Нельзя сказать, что творчество хазанов совсем сошло на нет. Помимо мелодий для чужих стихотворений многие хазаны продолжали сочинять и собственную литургическую поэзию. Однако и они стали теперь в первую очередь литераторами. Семейство аль‑Барадани, члены которого многие годы занимали ведущие посты хазанов в Багдаде, выдвинуло выдающихся поэтов в лице Йосефа и его сына Нахума. На Западе основы литургической поэзии были заложены такими хазанами, как Шимон бар Ицхак Великий из Майнца (ок. 1000) или Меир бар Ицхак из Вормса (ок. 1050). В то же время монополия хазанов на поэтическое творчество была разрушена раз и навсегда. Некоторые из самых плодовитых литургических поэтов, например Сулейман Каирский, по‑видимому, больше не выступали в качестве синагогальных чтецов.
Литургические стихотворения, которые быстро распространялись по странам диаспоры, стали фактором противостояния силам, тяготевшим к местной независимости. В Каирской генизе сохранилось два фрагмента стихотворений Шимона бар Ицхака, однако это никак не означает, что в египетской столице были общины ашкеназского обряда, как предположил Хаберман. Стихи кочевали из одной общины в другую, и, если прихожане и хазаны восхищались ими, эти произведения вводили в местную литургию. Так получилось, например, что в «Махзоре Витри» Симхи бар Шмуэля сравнительно немного образцов ашкеназской литургической поэзии. В вопросах закона и традиции рабби Симха следовал главным образом ашкеназским авторитетам, но в подборе литургической поэзии проявлял гораздо больший космополитизм. Среди цитируемых им авторов большинство ашкеназских поэтов представлены лишь одним стихотворением, тогда как стихов Ибн‑Габироля включено не менее 8, Авраама Ибн‑Эзры — 11, а Йеуды Галеви — 26. Последнее число составляет около четверти всего собрания.

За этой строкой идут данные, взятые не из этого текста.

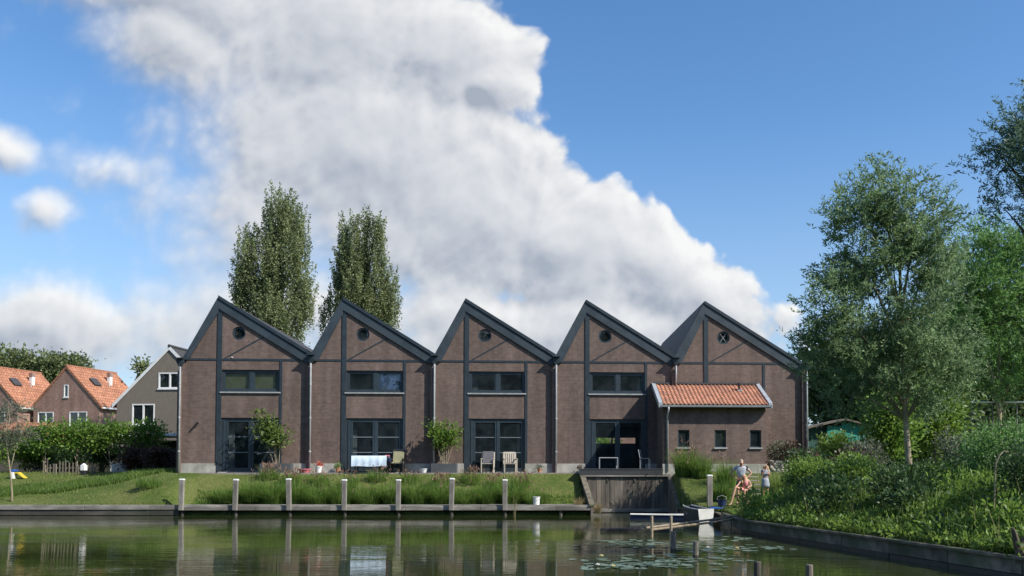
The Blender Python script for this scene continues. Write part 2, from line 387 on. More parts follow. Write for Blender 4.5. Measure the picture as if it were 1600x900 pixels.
def np_mesh(name, verts, nper, mat, tint, parent=None, smooth=False):
    """mesh of separate faces with nper corners each, with a tone per face"""
    n = len(verts) // nper; me = bpy.data.meshes.new(name)
    me.vertices.add(n * nper); me.vertices.foreach_set('co', np.ascontiguousarray(verts, dtype=np.float32).ravel())
    me.loops.add(n * nper); me.loops.foreach_set('vertex_index', np.arange(n * nper, dtype=np.int32))
    me.polygons.add(n); me.polygons.foreach_set('loop_start', np.arange(0, n * nper, nper, dtype=np.int32))
    me.polygons.foreach_set('loop_total', np.full(n, nper, dtype=np.int32))
    a = me.attributes.new('tint', 'FLOAT', 'POINT'); a.data.foreach_set('value', np.repeat(np.clip(tint, 0, 1), nper).astype(np.float32))
    me.update(calc_edges=True); me.materials.append(M[mat])
    return link(name, me, parent)
def unit(a): return a / np.maximum(np.linalg.norm(a, axis=1, keepdims=True), 1e-6)
def leaves(name, pos, direc, length, width, mat, parent=None, tint=None, jit=.35, stuff=False, fold=True):
    """one lozenge-shaped leaf at every position, pointing along direc"""
    n = len(pos); d = unit(direc + RNG.normal(0, jit, (n, 3)))
    s = unit(np.cross(d, RNG.normal(0, 1, (n, 3))))
    L = (length * RNG.uniform(.7, 1.3, n))[:, None]; W = (width * RNG.uniform(.7, 1.25, n))[:, None]
    up = np.cross(s, d) * (.12 * L)
    v = np.empty((n, 4, 3)); v[:, 0] = pos; v[:, 1] = pos + d * L * .5 + s * W * .5 + up; v[:, 2] = pos + d * L; v[:, 3] = pos + d * L * .45 - s * W * .5 + up
    if tint is None: tint = RNG.uniform(0, 1, n)
    o = np_mesh(name, v.reshape(-1, 3), 4, mat, tint, parent)
    if stuff: o['kind'] = 'stuff'
    return o
def blades(name, base, height, width, mat, parent=None, lean=.35, tint=None, leandir=None):
    """grass blades of three joined quads that bend over"""
    n = len(base); h = (height * RNG.uniform(.6, 1.25, n))[:, None] if not hasattr(height, '__len__') else height[:, None]
    a = RNG.uniform(0, 2 * np.pi, n); dr = np.stack([np.cos(a), np.sin(a), np.zeros(n)], 1)
    if leandir is not None: dr = unit(leandir + .6 * dr * [1, 1, 0])
    ln = (np.abs(RNG.normal(0, lean, n)))[:, None]
    s = np.stack([-dr[:, 1], dr[:, 0], np.zeros(n)], 1); s = unit(s + RNG.normal(0, .5, (n, 3)) * [1, 1, 0]) * width * .5
    z = np.array([0, 0, 1.])
    def pt(t): return base + dr * h * ln * t * t * 1.2 + z * h * (t - .45 * np.minimum(ln, 1.1) * t ** 3)
    p = [pt(t) for t in (0, .4, .75, 1.)]; w = [1, .85, .55, .06]
    v = np.empty((n, 3, 4, 3))
    for i in range(3): v[:, i, 0] = p[i] - s * w[i]; v[:, i, 1] = p[i] + s * w[i]; v[:, i, 2] = p[i + 1] + s * w[i + 1]; v[:, i, 3] = p[i + 1] - s * w[i + 1]
    if tint is None: tint = RNG.uniform(0, 1, n)
    return np_mesh(name, v.reshape(-1, 3), 4, mat, np.repeat(tint, 3), parent), p[3]

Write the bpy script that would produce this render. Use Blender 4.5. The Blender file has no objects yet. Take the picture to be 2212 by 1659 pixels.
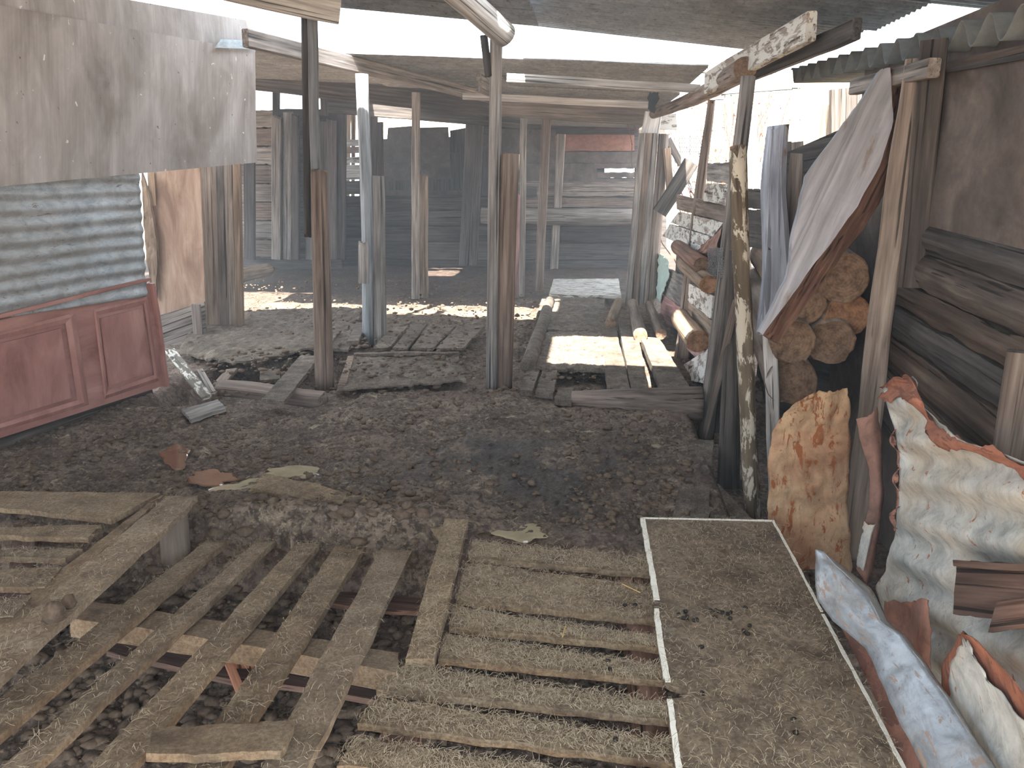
import bpy, math, random
from mathutils import Vector, Matrix, noise
random.seed(7)
V = Vector
R = random.random
def U(a, b): return a + (b - a) * R()

# ------------------------------------------------------------------ camera, world, sun, exposure
SC = bpy.context.scene
COL = SC.collection
F, CX, CY, HCAM = 1640.0, 1106.0, 829.5, 1.5
PITCH, YAW = math.radians(15.67), math.radians(5.57)
cd = bpy.data.cameras.new('camera'); cam = bpy.data.objects.new('camera', cd); COL.objects.link(cam)
cd.sensor_width = 36.0; cd.lens = F / 2212 * 36.0; cd.clip_start = 0.05; cd.clip_end = 500
cam.location = (0, 0, HCAM); cam.rotation_euler = (math.pi / 2 - PITCH, 0, YAW)
SC.camera = cam
wd = bpy.data.worlds.new('world'); SC.world = wd; wd.use_nodes = True
bg = wd.node_tree.nodes['Background']; bg.inputs[0].default_value = (0.80, 0.90, 1.0, 1); bg.inputs[1].default_value = 1.15
SUN = V((0.12, 0.80, -1.0)).normalized()          # the way the sunlight travels
sl = bpy.data.lights.new('sun', 'SUN'); so = bpy.data.objects.new('sun', sl); COL.objects.link(so)
sl.energy = 11.0; sl.angle = math.radians(0.6); sl.color = (1.0, 0.94, 0.85)
so.rotation_euler = (-SUN).to_track_quat('Z', 'Y').to_euler()
SC.view_settings.view_transform = 'Standard'; SC.view_settings.look = 'None'; SC.view_settings.gamma = 1.0
SC.view_settings.use_curve_mapping = False; SC.view_settings.exposure = 2.42
SC.cycles.max_bounces = 6; SC.cycles.diffuse_bounces = 4; SC.cycles.glossy_bounces = 2
SC.cycles.volume_bounces = 0; SC.cycles.caustics_reflective = False; SC.cycles.caustics_refractive = False
HAZE = 0.010

# ------------------------------------------------------------------ places: a sight line of the photo cut with a real plane
FW = V((-math.sin(YAW) * math.cos(PITCH), math.cos(YAW) * math.cos(PITCH), -math.sin(PITCH)))
RT = V((math.cos(YAW), math.sin(YAW), 0)); UP = RT.cross(FW); CAM = V((0, 0, HCAM))
def ray(x, y): return FW + RT * ((x - CX) / F) - UP * ((y - CY) / F)
def G(x, y, z=0.0): r = ray(x, y); return CAM + r * ((z - HCAM) / r.z)
def D(x, y, Y): r = ray(x, y); return CAM + r * (Y / r.y)
def X_(x, y, X): r = ray(x, y); return CAM + r * (X / r.x)
def T(x, y, a, b): r = ray(x, y); return CAM + r * ((a - HCAM) / (r.z - b * r.y))      # plane z = a + b*Y
def WALL(p0, p1, off=0.0):
    u = V((p1[0] - p0[0], p1[1] - p0[1], 0)).normalized(); n = V((u.y, -u.x, 0))
    if n.dot(V((p0[0], p0[1], 0))) > 0: n = -n
    q = V((p0[0], p0[1], 0)) + n * off
    def f(x, y, o=0.0):
        r = ray(x, y); return CAM + r * ((q + n * o - CAM).dot(n) / r.dot(n))
    f.n = n; return f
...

Поэзию в халифате любили и арабы, и евреи, поэтому духовные вожди считали своим долгом восхвалять Г‑спода в стихах, даже если не были наделены поэтическим даром. Мы располагаем покаянными стихотворениями, сочиненными экзилархом Давидом, который, возможно, ставил подобные произведения в один ряд с проповедями. Даже Гай Гаон вступил в ряды литургических поэтов, хотя возглавлял ешиву в Пумбедите, которая долго противостояла распространению пиютов. В его поэзии отразился глубокий интерес к общественным делам. Даже в самых элегических произведениях он меньше озабочен горестями отдельной души, чем страданием всего народа. Упадок Израиля по сравнению с могуществом и влиятельностью других народов — постоянная тема его плачей. «Возревнуй, — взывает он к Б‑гу, — из‑за нашего унижения. Возревнуй ради имени Твоего!» В одном стихотворении Гай противопоставил прекрасное облачение древних священников, приносивших ежедневную жертву, с унизительным одеянием, которое предписал «покровительствуемым народам» всего халифата закон от 1031 года. Он воспользовался фонетическим сходством ивритских слов «эвед» и «овед», повторяя мотив еврейских гомилетов и поэтов исламского мира: «Мы, сыны матери [Сары], стали рабами сынов рабыни [Агар], и слуги Б‑жьи — под игом почитателей идолов [христиан]». В жалобе звучит далекий отголосок иконоборческого движения. Элегии, написанные простым библейским стилем, прекрасно подходили для публичного чтения. Они были посвящены конкретным читателям (чаще всего некоему Аврааму бен Ицхаку), чьи имена, увековеченные в акростихах, долгое время скрывали авторство последнего из великих гаонов.
Великая слава Гая распространилась и на страны Запада, однако его литургические стихотворения, по‑видимому, не приобрели широкой известности. За исключением молитвы на Судный день «Шма коли» («Услышь голос мой») и покаянной молитвы «Эт ми занахта» («Кого Ты покинул»), авторство которой точно не установлено, они не были включены в постоянный ритуал. Современному исследователю пришлось кропотливо собирать их по кусочкам из различных фрагментов Генизы. Любопытно, что более светское дидактическое сочинение Гая «Ширей мусар аскель» («Стихи об этических выводах») пользовалось популярностью. Оно стало одним из ранних классических произведений корпуса средневековой еврейской этической литературы. Очевидно, вкусы и даже прихоти публики и хазанов часто оказывались важнее, нежели заслуги в других областях знания или в общинном управлении. Собратьям Гая по перу, таким как Давид (вероятно, бен Закай) Экзиларх, гаон Земли Израиля Шломо бен Йеуда и даже западный светоч изгнания рабби Гершом из Майнца , повезло не больше. Какими бы одаренными литургическими поэтами они ни были, лишь очень немногое из их поэтического творчества вошло в молитвенники того или иного обряда.